Есть ли модернизационный ресурс у идеологии «особого пути»?
Впервые: Гудков Л. Д., Дубин Б. В., Паин Э. А. Беседа на тему: Есть ли модернизационный ресурс у идеологии «особого пути»? // Идеология «особого пути» в России и Германии: истоки, содержание, последствия. М.: Три квадрата, 2010. С. 300–317.

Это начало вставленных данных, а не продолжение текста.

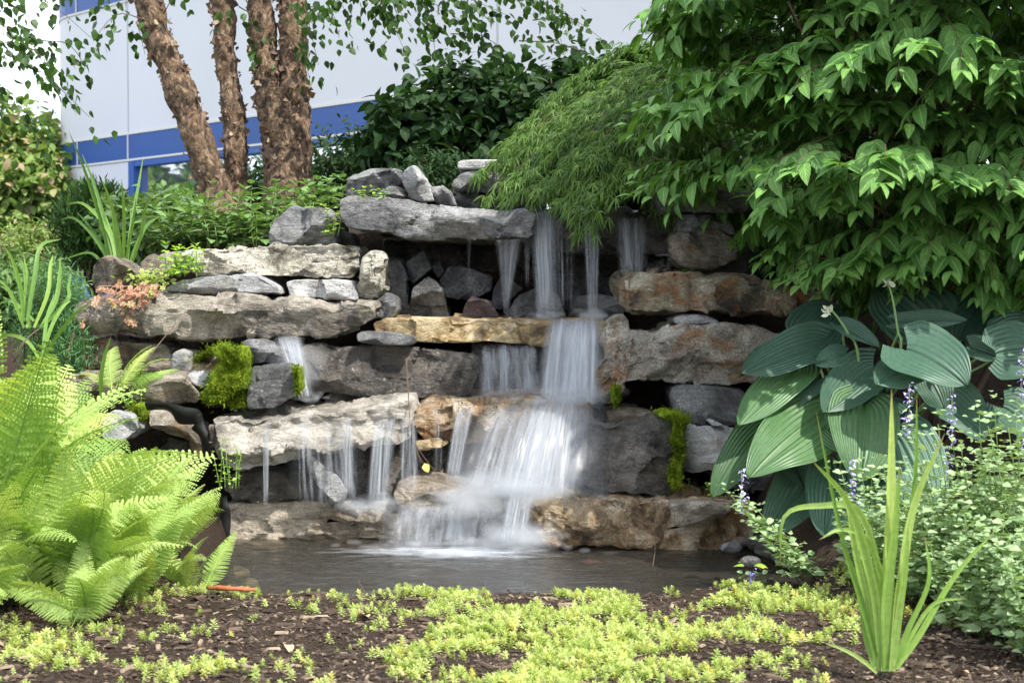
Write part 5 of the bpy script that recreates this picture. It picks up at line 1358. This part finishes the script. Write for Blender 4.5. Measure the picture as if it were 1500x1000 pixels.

Э. Паин: Заканчивая подготовку нашей книги к публикации, я вспомнил об одном коротком выступлении на Шестых Старовойтовских чтениях, которое отличалось «особым взглядом» на проблему «особого пути» России. Бóльшая часть выступлений на чтениях, равно как и бóльшая часть статей этой книги, показывают, что где бы ни появлялась идеология «особого пути», она всегда отражала защитную и антимодернизационную направленность. Но вот писатель Александр Мелихов полагает, что эта же идеология при определенном ее развороте может служить и целям модернизации. В этой связи он высказывает несколько идей. Во-первых, о том, что понятие «особый» в индивидуальных оценках всегда имеет скорее позитивную, чем негативную коннотацию, характеризуя незаурядные способности, возможности личности («особая личность», «особые заслуги», «особое качество»). Встает вопрос, каким образом идеология «особого пути» сочетается с этой идеей индивидуальной незаурядности.